Hopefully we won't continue trashing whole planets along the way (although we probably will when we are a young interplanetary species, given that the mining companies are already thinking about drilling up and carving apart the Moon and Mars).

Technology developed for space applications often can have terrestrial applications as well. What if you could farm food in space - then you could farm food anywhere. That would be very helpful terrestrially.

It all works together and some of our most beneficial discoveries have come when we were trying to solve completely different problems than the one the new discovery addresses.

But the main reason is because we are curious, tinkering animals who are always trying to extend the limits of what we know.

It's our nature to reach out, explore and tinker with our environment, terrestrially as well as interplanetary.

I have trouble understanding why anyone would want to inhibit that aspect of our humanity.

The question should be rephrased as:

Why should we spend public (e.g. tax payers') money on space?

This is an entirely separate question. Of course we are all "pro-space" in the sense that we believe it is desirable and our destiny to settle space. However, are government-funded space programs the best approach to making this happen? Or would it be better off left to entrepreneurs and private industry?

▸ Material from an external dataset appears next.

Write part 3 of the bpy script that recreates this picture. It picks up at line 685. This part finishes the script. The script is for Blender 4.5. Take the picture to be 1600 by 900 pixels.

The think the comparative levels of success of the semiconductor and computer industry as compared to, say, NASA and the Tokamak fusion programs makes clear the answer to this question.

Would it be better left to entrepreneurs?
Maybe eventually, but we're not there yet.

NASA has been very successful at many things, not to deny that it has also had a lot of failures.
The problems of NASA and the hot fusion programs are similar in some respects - long lead times, capital intensive and the task is harder than we appreciated at the start.

Why should we spend public (e.g. tax payers') money on space?

As Steinn suggests, we're not yet at the point where it makes sense for an entrepreneur to be spending money on space. Until things are advanced enough that investors can reasonably expect a payoff within their lifetimes, it's unreasonable to expect private funding for space exploration.

As a parallel for long-term investment, I give you the Internet. It was born in the late 1960s as a DoD project to create a communications network that was robust against multiple nodes falling off line (e.g., due to nuclear war). It remained a DoD project, with universities along for the ride, until the mid 1990s when it finally became commercially viable.

As Steinn says, the timelines regarding space exploration are longer than that. But they are still potentially there, and commercialization of the Internet was no slam dunk either.